Jean-Marie, qui avait "fait" plusieurs Train de la Mémoire, nous disait qu'il était passé par la stupeur et la fascination avant d'intégrer vraiment cette expérience. Moi qui en était aussi à mon quatrième voyage à Auschwitz je ne pouvait que valider son analyse. La stupeur demeure. On ne peut pas s'habituer à ce qu'on voit. C'est ce que nous a rappelé Jérôme, un autre prêtre et professeur de lettres, qui a conclut sont homélie avec une citation de Péguy : "ne soyez pas des âmes habituées."

La stupeur demeure quand on contemple les ruines fantomatiques des installations de mise à mort, quand on imagine l'enfer que des hommes ont fait subir à d'autres hommes, quand on croise dans une galerie du musée tous ces regards encore plein de leur humanité des prisonniers photographiés lors de leur entrée dans le camp et dont les dates inscrites sous chaque photo nous apprennent que la plupart n'ont pas tenu plus de deux mois. Stupeur.

Alors, il y a eut cette question d'une jeune qui portait sur notre conscience face au mal. J'étais sur l'estrade de l'auditorium, au milieu des intervenants et je me suis tourné sur ma gauche vers les profs de philo. C'est Claire qui était à côté de moi qui a essayé de répondre. Elle a plutôt fait part de ses propres interrogations et je sentais moi aussi que j'étais traversé par la question. Comment maintenir la lumière intérieure dans les ténèbres d'Auschwitz ? Un détail m'a frappé, sa main qui tenait le micro tremblait légèrement.

Le lendemain je tombais en arrêt devant des talits, des châles de prière, qu'on a retrouvés dans les entrepôts appelés "Canada" et qui sont maintenant exposés derrière une vitrine, à côté d'autres vitrines où se trouvent des lunettes, des chaussures, des valises et même des cheveux.
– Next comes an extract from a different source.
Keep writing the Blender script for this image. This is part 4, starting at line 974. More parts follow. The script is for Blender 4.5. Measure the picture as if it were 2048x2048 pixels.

Lors de mes visites précédentes, je ne les avais pas vraiment remarqué. Je regarde les franges des talits, des petits fils qui s'entrecroisent et qui sont censés rappeler les commandements de Dieu. Pas seulement les "dix commandements" mais les multiples "mitsvot" concrètes qui inscrivent dans la vie quotidienne l'amour de Dieu et du prochain.

Le tremblement (quake !) de la conscience vient maintenant se mêler dans mon esprit à ces fils qui semblent si légers qu'un souffle les emmêlerait. Je me dis : "Seigneur, que tes commandements nous gardent."